Burnt mound, Brigown, Co. Cork
Co. Cork |
Ritual/Ceremonial
A scatter of fire-cracked stones and blackened soil is rarely the kind of discovery that stops a building project in its tracks, but that is more or less what happened on the outskirts of Mitchelstown in County Cork.
During routine archaeological testing ahead of a housing development in the townland of Brigown, excavators found exactly this kind of spread, the characteristic signature of a burnt mound. Burnt mounds are among the most common prehistoric monument types in Ireland, yet they remain genuinely puzzling. They consist of heat-shattered stones, typically created by heating rocks in a fire and plunging them into water to boil it, accumulated over time into a low mound or spread alongside a trough or pit. What they were used for, whether cooking, bathing, industrial processing, or something else entirely, is still debated.

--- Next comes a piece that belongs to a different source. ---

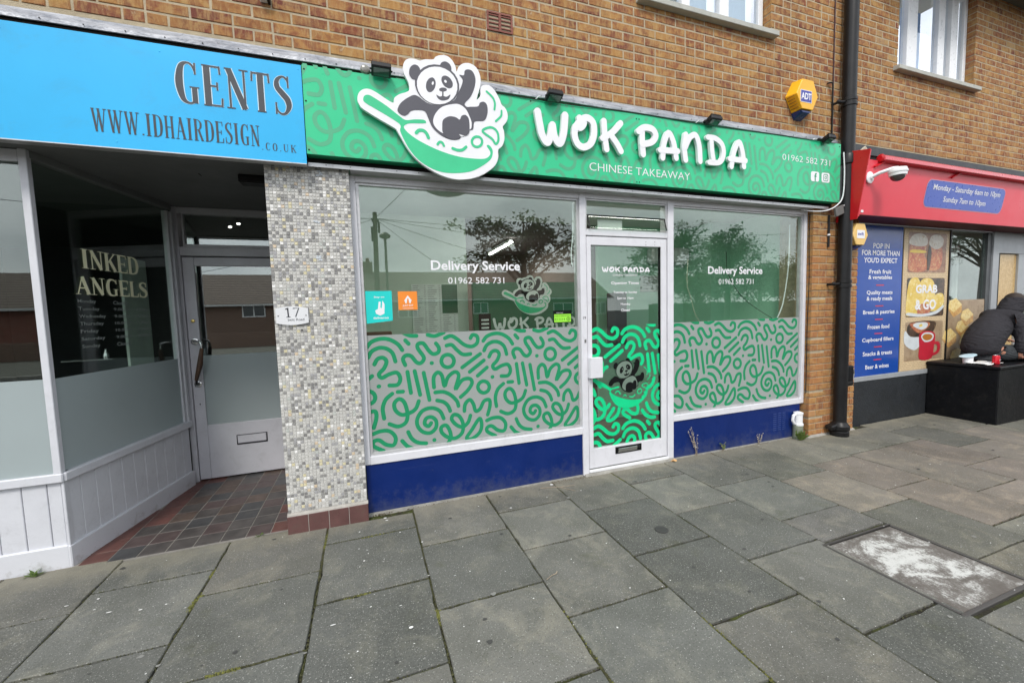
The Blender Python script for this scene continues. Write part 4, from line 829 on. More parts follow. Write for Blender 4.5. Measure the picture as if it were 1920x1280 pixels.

Excavation at Brigown revealed a layer of heat-shattered stones and charcoal-enriched soil measuring roughly three metres by two metres, though only around eight centimetres deep, suggesting either a relatively modest episode of use or that much of the original deposit had been lost. Beneath this layer, four small circular stake-holes were recorded, each with vertical sides and a rounded base, and each roughly seven centimetres in diameter and fourteen centimetres deep. The excavator, working from the evidence published by O'Callaghan in 2006, proposed that these stake-holes may represent the remains of a wind-break, a light structure of upright stakes that would have sheltered whatever activity was taking place at the site from the elements. It is a modest but telling detail: the people who used this spot were not simply lighting a fire and walking away, but were making deliberate arrangements for comfort or efficiency.